На русском вышли романы Анжела Вагенштайна о потоке истории ХХ в., бессмысленном, беспощадном, из которого все равно можно вынырнуть живым и веселым

Судьба 90-летнего Анжела Вагенштайна, широко известного в Болгарии сценариста и режиссера, узника концлагеря, который просидел в ожидании исполнения смертного приговора четыре месяца и был освобожден советскими войсками, а затем стал первым выпускником московского ВГИКа, сама по себе достойна эпопеи. Но автобиографической прозы Вагенштайн не пишет. Все три его романа, «Пятикнижие Исааково», «Вдали от Толедо (Жизнь Аврама Гуляки)», «Прощай, Шанхай!», вышедшие под одной обложкой, - художественная проза, хотя и посвященная тому, что Вагенштайн хорошо знает. Видел сам или слышал от свидетелей.

О чем бы ни писал Вагенштайн - о еврейских кварталах довоенного Пловдива, патриархального и неторопливого, в зарослях айвы с золотыми плодами, постепенно корежимого политическими катаклизмами («Вдали от Толедо»), о перенаселенном Шанхае времен Второй мировой, поначалу ставшем прибежищем для тысяч евреев, а затем вытеснившем их в гетто, - говорит он всегда примерно об одном: о хаосе истории, жернова которой мелют и мелют свои зерна - нас с вами. Яснее всего итоги его размышлений формулируют герои лучшего из трех романов сборника «Пятикнижие Исааково».
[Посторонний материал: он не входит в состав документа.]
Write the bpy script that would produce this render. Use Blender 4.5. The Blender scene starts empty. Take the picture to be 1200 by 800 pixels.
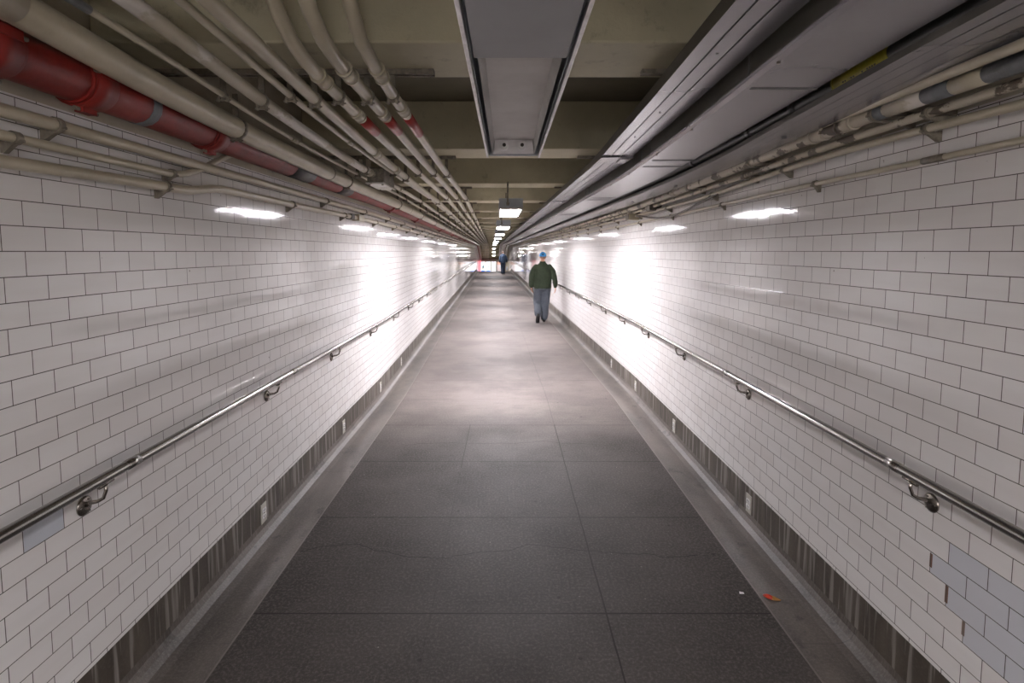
import bpy, math, random
from mathutils import Vector, Matrix
random.seed(7)
C = bpy.context.scene
COL = C.collection
CAM = 1.74                 # eye height above the floor
XL, XR = -1.50, 1.55       # inner faces of the side walls
S0, SC, SE = -9.0, 48.0, 60.0   # back wall, crest of the ramp, foot of the ramp
BEND, BK = 6.4, 0.0273     # the passage turns slightly left after BEND

def T(X, h, s, bend=BEND):
    """passage coordinates (across, height relative to the eye, along) -> world"""
    dx = BK*max(0.0, s-bend)
    dz = 0.127*min(max(s-SC, 0.0), SE-SC)
    return Vector((X-dx, s, h+CAM-dz))

# ------------------------------------------------------------------ materials
def new_mat(name):
    m = bpy.data.materials.new(name); m.use_nodes = True
    nt = m.node_tree
    for n in list(nt.nodes): nt.nodes.remove(n)
    out = nt.nodes.new('ShaderNodeOutputMaterial')
    b = nt.nodes.new('ShaderNodeBsdfPrincipled')
    nt.links.new(b.outputs[0], out.inputs[0])
    return m, nt, b
class G:
    def __init__(s, nt): s.nt = nt
    def n(s, t, **k):
        x = s.nt.nodes.new(t)
        for a, v in k.items(): setattr(x, a, v)
        return x
    def l(s, a, b): s.nt.links.new(a, b)
    def val(s, sock, v):
        if isinstance(v, (int, float, tuple, list)): sock.default_value = v
        else: s.l(v, sock)
    def m(s, op, a, b=0.0, c=0.0, clamp=False):
        x = s.n('ShaderNodeMath', operation=op); x.use_clamp = clamp
        s.val(x.inputs[0], a); s.val(x.inputs[1], b); s.val(x.inputs[2], c)
        return x.outputs[0]
    def mix(s, f, a, b, mode='MIX'):
        x = s.n('ShaderNodeMix', data_type='RGBA', blend_type=mode)
        s.val(x.inputs[0], f); s.val(x.inputs[6], a); s.val(x.inputs[7], b)
        return x.outputs[2]
    def noise(s, vec, scale, detail=4, rough=0.5, out=0):
        x = s.n('ShaderNodeTexNoise'); x.inputs['Scale'].default_value = scale
        x.inputs['Detail'].default_value = detail; x.inputs['Roughness'].default_value = rough
        if vec is not None: s.l(vec, x.inputs['Vector'])
        return x.outputs[out]
    def ramp(s, f, lo, hi, a=(0,0,0,1), b=(1,1,1,1)):
        x = s.n('ShaderNodeValToRGB'); x.color_ramp.elements[0].position = lo
        x.color_ramp.elements[1].position = hi
        x.color_ramp.elements[0].color = a; x.color_ramp.elements[1].color = b
        s.l(f, x.inputs[0]); return x.outputs[0]
    def uv(s, scale=(1,1,1), loc=(0,0,0)):
        t = s.n('ShaderNodeUVMap'); t.uv_map = 'UVMap'
        p = s.n('ShaderNodeMapping'); p.inputs['Scale'].default_value = scale
        p.inputs['Location'].default_value = loc
        s.l(t.outputs[0], p.inputs['Vector']); return p.outputs[0]
    def obj(s, scale=(1,1,1)):
        t = s.n('ShaderNodeTexCoord')
        p = s.n('ShaderNodeMapping'); p.inputs['Scale'].default_value = scale
        s.l(t.outputs['Object'], p.inputs['Vector']); return p.outputs[0]
    def bump(s, h, strength, dist, b):
        x = s.n('ShaderNodeBump'); x.inputs['Strength'].default_value = strength
        x.inputs['Distance'].default_value = dist
        s.l(h, x.inputs['Height']); s.l(x.outputs[0], b.inputs['Normal']); return x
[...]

Его главный герой, сын портного из местечка Колодяч, что под Дрогобычем, Исаак Блюменфильд ухитрился несколько раз поменять подданство - Колодяч, входивший в состав Австро-Венгрии, после Второй мировой отошел Польше, а затем достался СССР. После развернутого рассказа о детстве и юности Изи (замешенного на прозе Исаака Зингера и живописи Шагала), который, не доучившись портняжному ремеслу, влюбился в зеленоглазую Сару, был мобилизован, но не сделал ни выстрела (война кончилась), события уплотняются. Женитьба на Саре, рождение троих детей, власть коммунистов, как ни удивительно, изменившая в жизни обитателей Колодяча не так много, разве что раввин стал председателем клуба атеистов, но репутации его это ни в чьих глазах не поколебало. Далее в списке Вторая мировая война, концлагеря, в которые попадает Исаак, освобождение, недолгая свобода и другой лагерь, уже на Колыме. Получилось попурри из ключевых фактов истории ХХ в., почти очищенное от физиологических подробностей, с вкраплением совсем редких выразительных деталей: груда полусгоревших и все еще дымящихся трупов и блюющий американский солдат-освободитель, впервые увидевший подобное.
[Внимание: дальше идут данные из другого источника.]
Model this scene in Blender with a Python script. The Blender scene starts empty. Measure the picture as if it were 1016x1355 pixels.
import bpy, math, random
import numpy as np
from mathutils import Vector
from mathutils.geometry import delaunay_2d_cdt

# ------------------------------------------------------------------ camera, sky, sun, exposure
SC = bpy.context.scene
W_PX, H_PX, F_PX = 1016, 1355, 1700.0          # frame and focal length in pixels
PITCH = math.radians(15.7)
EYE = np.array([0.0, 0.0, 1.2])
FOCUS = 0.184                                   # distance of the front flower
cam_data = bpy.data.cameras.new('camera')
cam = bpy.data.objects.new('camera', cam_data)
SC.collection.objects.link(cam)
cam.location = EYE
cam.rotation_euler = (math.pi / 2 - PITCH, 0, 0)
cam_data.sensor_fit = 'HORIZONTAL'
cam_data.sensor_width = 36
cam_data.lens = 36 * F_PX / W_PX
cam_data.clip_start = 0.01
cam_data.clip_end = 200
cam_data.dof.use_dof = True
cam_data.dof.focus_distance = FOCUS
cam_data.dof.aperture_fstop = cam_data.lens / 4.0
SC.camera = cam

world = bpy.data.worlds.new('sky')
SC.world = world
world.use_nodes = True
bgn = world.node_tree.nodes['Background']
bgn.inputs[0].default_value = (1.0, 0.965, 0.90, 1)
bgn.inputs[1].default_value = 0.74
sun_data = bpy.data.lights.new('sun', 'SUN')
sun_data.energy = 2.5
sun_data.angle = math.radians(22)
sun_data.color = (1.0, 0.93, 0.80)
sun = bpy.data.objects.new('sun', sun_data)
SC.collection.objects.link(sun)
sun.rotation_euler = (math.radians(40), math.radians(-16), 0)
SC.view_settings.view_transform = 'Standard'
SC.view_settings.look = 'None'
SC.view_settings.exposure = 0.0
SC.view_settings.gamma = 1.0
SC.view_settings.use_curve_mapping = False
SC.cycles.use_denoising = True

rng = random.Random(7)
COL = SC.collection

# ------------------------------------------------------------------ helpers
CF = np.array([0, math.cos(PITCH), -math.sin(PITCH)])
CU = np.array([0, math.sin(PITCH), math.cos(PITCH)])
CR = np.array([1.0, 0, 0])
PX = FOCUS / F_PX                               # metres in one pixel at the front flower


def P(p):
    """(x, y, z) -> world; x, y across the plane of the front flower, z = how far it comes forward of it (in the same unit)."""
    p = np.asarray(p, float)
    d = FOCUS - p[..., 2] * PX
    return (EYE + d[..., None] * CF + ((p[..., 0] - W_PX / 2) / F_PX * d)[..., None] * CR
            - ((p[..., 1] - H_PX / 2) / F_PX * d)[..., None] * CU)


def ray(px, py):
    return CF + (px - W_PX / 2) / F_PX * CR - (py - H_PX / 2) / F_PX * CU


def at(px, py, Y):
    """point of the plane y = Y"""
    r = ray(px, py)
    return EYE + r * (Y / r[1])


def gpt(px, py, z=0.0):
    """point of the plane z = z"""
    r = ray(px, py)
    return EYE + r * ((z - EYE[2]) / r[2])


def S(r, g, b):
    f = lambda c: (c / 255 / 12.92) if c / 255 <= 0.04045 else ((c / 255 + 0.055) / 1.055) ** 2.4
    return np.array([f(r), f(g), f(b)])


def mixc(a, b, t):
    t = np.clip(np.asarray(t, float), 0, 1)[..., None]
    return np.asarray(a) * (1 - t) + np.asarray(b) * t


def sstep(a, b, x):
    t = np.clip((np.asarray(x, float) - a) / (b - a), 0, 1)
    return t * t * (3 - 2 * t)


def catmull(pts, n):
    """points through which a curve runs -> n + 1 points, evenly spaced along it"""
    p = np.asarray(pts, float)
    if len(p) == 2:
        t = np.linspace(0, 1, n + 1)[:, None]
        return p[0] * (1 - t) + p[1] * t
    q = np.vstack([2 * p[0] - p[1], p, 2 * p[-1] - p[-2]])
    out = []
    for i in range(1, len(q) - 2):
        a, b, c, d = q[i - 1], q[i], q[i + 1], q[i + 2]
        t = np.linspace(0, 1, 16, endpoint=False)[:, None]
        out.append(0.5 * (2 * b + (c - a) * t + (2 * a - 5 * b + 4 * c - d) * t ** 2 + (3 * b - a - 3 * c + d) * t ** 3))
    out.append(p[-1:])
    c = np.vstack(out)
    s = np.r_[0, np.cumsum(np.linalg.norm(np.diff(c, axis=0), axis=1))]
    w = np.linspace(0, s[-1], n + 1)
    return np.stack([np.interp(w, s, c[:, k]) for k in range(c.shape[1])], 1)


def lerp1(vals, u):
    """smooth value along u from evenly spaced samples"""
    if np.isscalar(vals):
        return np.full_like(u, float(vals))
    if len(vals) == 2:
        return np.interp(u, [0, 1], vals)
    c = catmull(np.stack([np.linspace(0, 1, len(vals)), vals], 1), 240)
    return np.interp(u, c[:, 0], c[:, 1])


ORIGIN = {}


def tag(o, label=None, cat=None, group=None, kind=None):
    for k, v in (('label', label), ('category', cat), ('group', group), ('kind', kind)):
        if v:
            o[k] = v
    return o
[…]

И чем быстрее делается темп повествования, тем очевиднее становится: Анжел Вагенштайн не собирается конкурировать с десятками тысяч мемуаров о войнах, холокосте и ГУЛАГе, его задача - понять, есть ли логика в исторических событиях, возможна ли историческая правота одной из сторон. Ответ писателя очевиден: нет. Логики нет, как и смысла, а в большинстве споров правы все трое, как в том самом еврейском анекдоте, которыми, кстати, пересыпано все повествование. Что, однако, вовсе не отменяет других очевидных для Вагенштайна истин: Гитлер - чудовище, холокост - преступление, замыслы Господни не понять человеку, но «раз жизнь дана нам, чтоб жить, будем жить - куда денешься».

Анжел Вагенштайн. Двадцатый век. Изгнанники: Пятикнижие Исааково. М.: Центр книги Рудомино, 2013.